Unified, Schmunified

In the early 1920s, German sociologist Max Weber observed that every revolution goes through three stages of development-before it hits the wall and becomes a bureaucracy.

The Orange Unified School Board hit the terminal stage earlier this month, when its war on public education went bureaucratic. The board is already famous for its landmark court victory eliminating bilingual education in the district before Proposition 227. Now district officials have approved handing $13,500 to a Chula Vista headhunting firm to conduct a nationwide search in an effort to replace outgoing district superintendent Robert French.

The plan, passed unanimously by the seven-member board, marks the second attempt by trustees to fill the shoes of the retiring school chief after board vice president Marty Jacobsen's initial bid to eschew the appointment of a successor to French and instead govern the district by committee was fiercely rejected by the public.

Board critics consider the most recent proposal another move in the board's ongoing campaign to destroy OC's third-largest school district from the inside.

“They aren't interested in a strong leader,” said teacher John Rossman, a 14-year veteran of the district. “No person genuinely dedicated to education would want to work for this board.”

The Orange Unified Board of Trustees, whose 6-1 conservative majority made it the darling of OC Republican and Christian education reform groups such as Tustin's Education Alliance and Costa Mesa's Citizens for Excellence in Education, gained nationwide prominence by winning the court battle to rid the Orange Unified School District's (OUSD) heavily Latino schools of bilingual education programs.

Locally, the board provoked the passions of irate parents and a bitterly resentful teachers' union by slashing teachers' benefits, eliminating federally funded counseling programs for at-risk students, and attempting to privatize district school-bus service and dismantle the teachers' retirement fund known as the Orange Trust.

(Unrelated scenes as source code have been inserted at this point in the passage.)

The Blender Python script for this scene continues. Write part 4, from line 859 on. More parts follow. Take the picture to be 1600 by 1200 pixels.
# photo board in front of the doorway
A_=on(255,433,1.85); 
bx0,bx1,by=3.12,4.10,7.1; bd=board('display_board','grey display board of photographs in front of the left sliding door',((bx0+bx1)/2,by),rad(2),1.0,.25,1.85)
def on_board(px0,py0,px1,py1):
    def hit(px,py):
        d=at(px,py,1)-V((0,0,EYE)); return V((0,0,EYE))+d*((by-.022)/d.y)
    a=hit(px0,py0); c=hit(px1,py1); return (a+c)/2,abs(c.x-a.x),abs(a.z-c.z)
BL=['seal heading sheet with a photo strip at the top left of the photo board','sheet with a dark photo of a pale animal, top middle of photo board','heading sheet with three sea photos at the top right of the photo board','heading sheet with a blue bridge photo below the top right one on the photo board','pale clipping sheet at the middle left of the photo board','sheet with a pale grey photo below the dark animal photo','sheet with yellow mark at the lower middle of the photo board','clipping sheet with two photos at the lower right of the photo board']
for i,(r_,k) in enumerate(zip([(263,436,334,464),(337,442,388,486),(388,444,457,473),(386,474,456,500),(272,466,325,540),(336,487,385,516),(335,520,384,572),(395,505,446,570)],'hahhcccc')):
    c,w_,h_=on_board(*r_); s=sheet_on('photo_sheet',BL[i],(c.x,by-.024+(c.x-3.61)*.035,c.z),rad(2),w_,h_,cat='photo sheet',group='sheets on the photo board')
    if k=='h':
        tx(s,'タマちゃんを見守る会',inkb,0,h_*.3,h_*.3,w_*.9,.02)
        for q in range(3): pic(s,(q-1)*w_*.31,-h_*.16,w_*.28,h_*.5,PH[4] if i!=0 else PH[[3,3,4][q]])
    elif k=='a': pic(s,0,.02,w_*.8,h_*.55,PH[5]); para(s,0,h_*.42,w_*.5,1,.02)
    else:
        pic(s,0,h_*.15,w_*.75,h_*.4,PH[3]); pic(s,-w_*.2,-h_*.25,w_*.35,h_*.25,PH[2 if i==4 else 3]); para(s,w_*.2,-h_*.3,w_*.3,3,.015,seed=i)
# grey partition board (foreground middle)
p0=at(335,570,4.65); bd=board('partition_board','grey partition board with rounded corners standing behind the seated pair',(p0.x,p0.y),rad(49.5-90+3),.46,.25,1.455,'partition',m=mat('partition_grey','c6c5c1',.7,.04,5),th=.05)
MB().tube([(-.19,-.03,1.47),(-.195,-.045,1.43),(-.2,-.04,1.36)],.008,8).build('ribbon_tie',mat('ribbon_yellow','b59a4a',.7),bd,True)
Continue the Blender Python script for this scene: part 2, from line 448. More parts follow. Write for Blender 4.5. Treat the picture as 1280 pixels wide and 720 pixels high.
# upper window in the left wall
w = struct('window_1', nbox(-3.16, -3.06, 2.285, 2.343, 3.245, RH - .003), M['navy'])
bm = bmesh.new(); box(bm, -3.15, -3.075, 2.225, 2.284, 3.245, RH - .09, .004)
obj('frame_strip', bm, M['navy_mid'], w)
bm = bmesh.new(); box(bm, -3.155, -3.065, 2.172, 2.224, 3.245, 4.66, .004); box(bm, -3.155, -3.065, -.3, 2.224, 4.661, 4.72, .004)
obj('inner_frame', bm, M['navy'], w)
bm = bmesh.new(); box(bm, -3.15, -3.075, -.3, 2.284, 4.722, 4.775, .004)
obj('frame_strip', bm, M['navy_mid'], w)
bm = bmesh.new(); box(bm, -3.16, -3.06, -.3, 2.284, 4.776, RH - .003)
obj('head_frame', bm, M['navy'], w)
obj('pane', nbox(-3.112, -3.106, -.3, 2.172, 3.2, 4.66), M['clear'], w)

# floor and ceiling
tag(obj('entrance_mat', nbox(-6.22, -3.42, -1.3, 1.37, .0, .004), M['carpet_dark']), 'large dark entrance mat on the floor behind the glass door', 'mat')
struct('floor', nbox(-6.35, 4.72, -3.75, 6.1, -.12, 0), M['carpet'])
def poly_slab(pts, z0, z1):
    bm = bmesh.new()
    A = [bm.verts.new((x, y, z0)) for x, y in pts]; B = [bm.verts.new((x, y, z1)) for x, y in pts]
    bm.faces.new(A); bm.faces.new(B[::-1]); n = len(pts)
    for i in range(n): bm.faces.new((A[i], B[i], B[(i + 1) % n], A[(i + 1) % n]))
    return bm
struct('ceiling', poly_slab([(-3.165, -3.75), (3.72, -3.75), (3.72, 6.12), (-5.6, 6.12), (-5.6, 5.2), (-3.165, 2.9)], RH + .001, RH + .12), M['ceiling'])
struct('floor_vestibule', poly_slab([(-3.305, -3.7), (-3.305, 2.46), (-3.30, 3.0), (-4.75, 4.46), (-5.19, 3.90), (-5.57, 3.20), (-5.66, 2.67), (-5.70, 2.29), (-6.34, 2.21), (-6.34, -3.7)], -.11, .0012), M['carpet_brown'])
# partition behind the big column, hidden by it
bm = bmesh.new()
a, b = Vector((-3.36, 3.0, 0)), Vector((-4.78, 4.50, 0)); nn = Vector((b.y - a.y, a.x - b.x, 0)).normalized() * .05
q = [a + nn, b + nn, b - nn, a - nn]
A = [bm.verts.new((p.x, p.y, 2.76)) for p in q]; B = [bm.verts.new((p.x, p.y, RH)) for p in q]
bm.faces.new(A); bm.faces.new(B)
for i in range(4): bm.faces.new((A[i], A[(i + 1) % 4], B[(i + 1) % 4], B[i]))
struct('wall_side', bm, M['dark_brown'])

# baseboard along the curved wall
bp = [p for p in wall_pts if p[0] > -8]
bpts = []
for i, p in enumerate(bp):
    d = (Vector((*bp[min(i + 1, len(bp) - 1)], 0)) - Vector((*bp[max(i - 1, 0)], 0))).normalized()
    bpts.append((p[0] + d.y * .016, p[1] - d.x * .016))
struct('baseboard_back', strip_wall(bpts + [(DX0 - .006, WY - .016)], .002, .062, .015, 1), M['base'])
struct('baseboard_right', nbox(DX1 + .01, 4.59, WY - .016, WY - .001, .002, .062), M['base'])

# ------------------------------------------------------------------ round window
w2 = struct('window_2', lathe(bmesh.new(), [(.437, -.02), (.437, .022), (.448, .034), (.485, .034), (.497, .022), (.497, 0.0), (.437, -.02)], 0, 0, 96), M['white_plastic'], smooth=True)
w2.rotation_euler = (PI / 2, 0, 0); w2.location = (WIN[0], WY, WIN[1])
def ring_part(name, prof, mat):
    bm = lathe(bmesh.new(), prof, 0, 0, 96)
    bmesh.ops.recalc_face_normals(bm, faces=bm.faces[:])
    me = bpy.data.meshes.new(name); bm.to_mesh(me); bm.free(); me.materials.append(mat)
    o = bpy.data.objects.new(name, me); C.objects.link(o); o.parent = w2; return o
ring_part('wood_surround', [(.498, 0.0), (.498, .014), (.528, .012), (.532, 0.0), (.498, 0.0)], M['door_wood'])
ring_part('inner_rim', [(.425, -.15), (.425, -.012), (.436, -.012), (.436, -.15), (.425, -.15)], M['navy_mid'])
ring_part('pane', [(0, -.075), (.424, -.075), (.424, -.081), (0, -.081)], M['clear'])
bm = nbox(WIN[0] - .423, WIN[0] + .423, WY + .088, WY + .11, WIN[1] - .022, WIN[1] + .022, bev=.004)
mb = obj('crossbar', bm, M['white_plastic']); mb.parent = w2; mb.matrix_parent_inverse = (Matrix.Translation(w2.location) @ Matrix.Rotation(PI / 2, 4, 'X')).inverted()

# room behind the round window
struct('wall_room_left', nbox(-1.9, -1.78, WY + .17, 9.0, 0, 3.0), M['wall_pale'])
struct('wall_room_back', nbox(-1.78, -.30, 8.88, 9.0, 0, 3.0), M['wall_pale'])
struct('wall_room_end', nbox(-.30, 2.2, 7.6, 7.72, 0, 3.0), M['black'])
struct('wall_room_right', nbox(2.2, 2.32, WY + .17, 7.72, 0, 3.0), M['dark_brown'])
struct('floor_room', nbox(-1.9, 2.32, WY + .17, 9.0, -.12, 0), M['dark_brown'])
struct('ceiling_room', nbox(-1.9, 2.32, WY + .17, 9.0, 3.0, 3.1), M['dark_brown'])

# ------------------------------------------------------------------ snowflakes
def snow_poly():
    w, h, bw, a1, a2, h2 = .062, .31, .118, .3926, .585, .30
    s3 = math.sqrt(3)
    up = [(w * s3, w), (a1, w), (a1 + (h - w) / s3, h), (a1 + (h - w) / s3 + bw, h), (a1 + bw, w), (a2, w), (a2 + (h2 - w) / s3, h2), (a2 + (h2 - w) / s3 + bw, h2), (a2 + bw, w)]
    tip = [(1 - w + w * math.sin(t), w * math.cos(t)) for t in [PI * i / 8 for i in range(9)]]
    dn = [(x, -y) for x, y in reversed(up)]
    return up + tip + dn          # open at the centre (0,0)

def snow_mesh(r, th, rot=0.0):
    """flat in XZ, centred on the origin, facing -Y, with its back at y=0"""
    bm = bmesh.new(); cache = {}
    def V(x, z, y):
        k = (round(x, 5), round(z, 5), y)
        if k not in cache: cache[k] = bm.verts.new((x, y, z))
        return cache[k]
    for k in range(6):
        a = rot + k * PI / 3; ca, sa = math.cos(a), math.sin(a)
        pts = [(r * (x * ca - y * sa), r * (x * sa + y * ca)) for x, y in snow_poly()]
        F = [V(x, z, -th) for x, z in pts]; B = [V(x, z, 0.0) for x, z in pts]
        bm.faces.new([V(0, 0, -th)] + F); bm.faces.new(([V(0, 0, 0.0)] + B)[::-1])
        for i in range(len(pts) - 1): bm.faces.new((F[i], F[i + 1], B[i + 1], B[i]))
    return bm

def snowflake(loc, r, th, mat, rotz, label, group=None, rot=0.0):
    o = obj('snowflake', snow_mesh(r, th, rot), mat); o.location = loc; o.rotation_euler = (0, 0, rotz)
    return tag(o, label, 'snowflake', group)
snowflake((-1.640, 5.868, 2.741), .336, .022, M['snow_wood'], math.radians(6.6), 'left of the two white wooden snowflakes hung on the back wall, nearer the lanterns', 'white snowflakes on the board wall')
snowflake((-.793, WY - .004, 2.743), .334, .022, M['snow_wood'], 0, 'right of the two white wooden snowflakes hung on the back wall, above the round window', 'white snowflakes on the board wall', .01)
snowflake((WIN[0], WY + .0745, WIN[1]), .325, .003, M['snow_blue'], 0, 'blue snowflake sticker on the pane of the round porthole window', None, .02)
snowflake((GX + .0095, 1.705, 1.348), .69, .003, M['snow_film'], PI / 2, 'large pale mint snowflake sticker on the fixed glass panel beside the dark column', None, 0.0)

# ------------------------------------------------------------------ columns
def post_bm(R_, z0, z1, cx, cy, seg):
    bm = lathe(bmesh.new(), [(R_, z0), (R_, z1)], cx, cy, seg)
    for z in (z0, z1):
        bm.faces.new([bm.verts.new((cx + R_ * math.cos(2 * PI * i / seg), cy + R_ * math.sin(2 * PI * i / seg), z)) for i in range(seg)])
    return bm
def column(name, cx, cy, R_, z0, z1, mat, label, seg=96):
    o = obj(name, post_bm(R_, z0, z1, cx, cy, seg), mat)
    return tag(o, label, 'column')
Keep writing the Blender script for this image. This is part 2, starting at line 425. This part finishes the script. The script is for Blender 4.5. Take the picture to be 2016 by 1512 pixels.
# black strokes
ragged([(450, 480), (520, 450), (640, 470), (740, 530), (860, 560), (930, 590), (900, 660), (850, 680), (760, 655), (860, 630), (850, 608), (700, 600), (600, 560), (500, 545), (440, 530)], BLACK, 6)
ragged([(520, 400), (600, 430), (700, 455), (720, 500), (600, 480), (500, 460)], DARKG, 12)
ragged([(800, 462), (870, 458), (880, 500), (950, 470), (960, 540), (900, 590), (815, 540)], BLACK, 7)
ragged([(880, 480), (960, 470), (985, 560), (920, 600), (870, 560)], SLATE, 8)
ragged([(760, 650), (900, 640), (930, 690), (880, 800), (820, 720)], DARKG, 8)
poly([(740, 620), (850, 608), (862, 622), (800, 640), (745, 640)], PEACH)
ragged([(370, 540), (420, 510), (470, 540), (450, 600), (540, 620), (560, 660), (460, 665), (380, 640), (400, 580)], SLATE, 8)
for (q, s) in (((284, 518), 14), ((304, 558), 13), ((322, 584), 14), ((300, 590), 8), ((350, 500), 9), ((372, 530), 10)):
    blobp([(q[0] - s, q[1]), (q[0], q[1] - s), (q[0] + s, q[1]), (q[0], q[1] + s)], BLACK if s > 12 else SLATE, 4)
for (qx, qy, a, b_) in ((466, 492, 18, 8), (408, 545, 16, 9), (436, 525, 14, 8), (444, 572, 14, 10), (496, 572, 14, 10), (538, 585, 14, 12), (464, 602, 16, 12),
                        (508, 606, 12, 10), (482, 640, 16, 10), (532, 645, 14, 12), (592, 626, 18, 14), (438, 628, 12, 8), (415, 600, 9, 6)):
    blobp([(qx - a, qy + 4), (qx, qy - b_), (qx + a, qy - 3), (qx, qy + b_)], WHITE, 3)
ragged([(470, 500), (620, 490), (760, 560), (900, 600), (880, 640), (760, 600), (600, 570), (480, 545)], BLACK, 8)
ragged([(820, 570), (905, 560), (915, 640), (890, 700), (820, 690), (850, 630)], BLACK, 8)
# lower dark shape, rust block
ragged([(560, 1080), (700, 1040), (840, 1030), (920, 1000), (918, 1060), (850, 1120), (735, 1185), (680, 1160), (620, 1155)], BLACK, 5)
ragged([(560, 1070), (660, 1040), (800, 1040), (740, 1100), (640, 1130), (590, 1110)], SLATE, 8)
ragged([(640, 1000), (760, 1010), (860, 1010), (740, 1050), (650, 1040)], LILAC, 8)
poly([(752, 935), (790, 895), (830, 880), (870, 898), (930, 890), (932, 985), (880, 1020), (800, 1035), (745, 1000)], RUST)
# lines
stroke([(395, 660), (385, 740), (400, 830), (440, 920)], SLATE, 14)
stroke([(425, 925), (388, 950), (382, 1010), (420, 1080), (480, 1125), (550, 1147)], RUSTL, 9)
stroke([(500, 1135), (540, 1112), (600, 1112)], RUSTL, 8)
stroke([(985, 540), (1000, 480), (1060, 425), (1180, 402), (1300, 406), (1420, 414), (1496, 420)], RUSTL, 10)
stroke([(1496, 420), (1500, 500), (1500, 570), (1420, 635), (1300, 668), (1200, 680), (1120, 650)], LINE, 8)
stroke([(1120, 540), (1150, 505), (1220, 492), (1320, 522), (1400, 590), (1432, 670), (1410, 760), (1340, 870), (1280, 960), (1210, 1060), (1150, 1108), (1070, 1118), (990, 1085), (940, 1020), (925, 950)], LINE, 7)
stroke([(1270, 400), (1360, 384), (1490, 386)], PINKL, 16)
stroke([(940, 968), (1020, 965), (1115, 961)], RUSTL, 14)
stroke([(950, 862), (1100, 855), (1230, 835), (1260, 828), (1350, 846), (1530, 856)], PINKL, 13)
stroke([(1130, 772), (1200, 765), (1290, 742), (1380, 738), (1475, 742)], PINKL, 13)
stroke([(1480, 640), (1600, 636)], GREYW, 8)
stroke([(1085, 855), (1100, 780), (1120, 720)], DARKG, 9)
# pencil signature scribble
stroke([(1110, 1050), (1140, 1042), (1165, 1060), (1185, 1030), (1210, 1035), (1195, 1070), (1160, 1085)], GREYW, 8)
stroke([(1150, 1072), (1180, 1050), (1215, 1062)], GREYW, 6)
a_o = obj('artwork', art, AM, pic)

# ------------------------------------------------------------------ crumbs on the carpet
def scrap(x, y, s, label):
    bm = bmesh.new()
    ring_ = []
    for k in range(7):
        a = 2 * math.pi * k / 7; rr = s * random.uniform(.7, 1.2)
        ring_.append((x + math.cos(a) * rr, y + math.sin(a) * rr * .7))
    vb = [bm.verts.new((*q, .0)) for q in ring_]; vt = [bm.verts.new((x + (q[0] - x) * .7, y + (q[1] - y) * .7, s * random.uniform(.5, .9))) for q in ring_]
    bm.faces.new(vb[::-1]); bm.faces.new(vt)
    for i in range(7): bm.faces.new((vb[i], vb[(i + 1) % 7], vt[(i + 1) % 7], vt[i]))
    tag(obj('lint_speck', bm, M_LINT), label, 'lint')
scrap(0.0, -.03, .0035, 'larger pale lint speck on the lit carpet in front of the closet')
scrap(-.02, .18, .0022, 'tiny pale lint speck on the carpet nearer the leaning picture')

Teachers like Rossman say these efforts are a deliberate assault on what remains of teacher morale as well as a repellent for teachers new to the profession.

OUSD teacher salaries are among the lowest in the county, and the district boasts a staggering turnover rate of 80 percent among teachers employed fewer than four years, according to district employment records.

And it is this combination of low morale and high turnover among new teachers that Rossman claims is the fulfillment of the ideologically driven board's objectives.

“They are creating a self-fulfilling prophecy that public education doesn't work by maintaining a rolling crisis that is driving the best teachers out of the district and making it a revolving door through which inexperienced teachers enter, learn how to teach, and then leave,” Rossman said.

The same might be said for superintendents. Although trustee-related controversy may be OUSD's unhappy trademark in this decade, the district's procession of superintendents-nearly a dozen in less than 20 years-bears witness to a reputation for scandal with roots in the '70s.

A look into the district's administrative history shows the groundwork for strife was laid 20 years ago at the onset of a fraud and embezzlement scandal that resulted in a loss of $4.5 million between 1979 and 1984, as well as grand-jury indictments of one district official and the subsequent arraignment of three trustees against whom charges were eventually dropped.

It was then-superintendent Kenneth Brummel, already by 1984 the second superintendent to take the helm of OUSD since the beginning of that decade, who called for the initial investigation that resulted in the arrests. Brummel was ousted shortly thereafter, reportedly by an embarrassed school board. One teachers' strike and three superintendents later, district chief Dick Donaghue was fired in 1993 after allegations that he sexually harassed employees; Donaghue filed a costly countersuit. Two superintendents later, French hired a private investigator to snoop on the district's top human-resources official, who went on stress leave after tense contract negotiations in the summer of 1996.

After all that OUSD has been through, one might even consider the current school board may be searching statewide for a superintendent candidate simply because no local administrator in his or her right mind would want to inherit OUSD's bruised legacy. But according to board member Linda Davis, there are candidates within the district with their eyes on the top spot, namely assistant superintendents Niel McKinnon and David Perry, but she said the board likes them right where they are.

“They both want the job; it's kind of difficult,” Davis said. “McKinnon and Perry would [each] probably do a good job, but we love them where they're at.”

Perry and McKinnon declined to comment.

Ultimately, the superintendent search's $13,500 price tag will buy peace of mind for board members, said the board's lone liberal, Bob Viviano. “In the final analysis, [the money] buys the board assurance that we have found the best person available. There's some comfort in doing that.”

Rossman remains skeptical. “The school board doesn't want to hire a professional like Niel McKinnon to replace French because professionals like French are dedicated to constantly improving the education that is delivered to our children,” he said. He fears the board is trying to undermine traditional public education and replace it with school vouchers and privatization.

Rossman further suggested that the job might be just right for someone seeking a leisurely vocation. “Whoever the school board hires as a superintendent, that person will just be a straw figure,” he said. “They will sit at their desk and not do anything. The school board will directly micromanage everything to bring about its ideological objective.”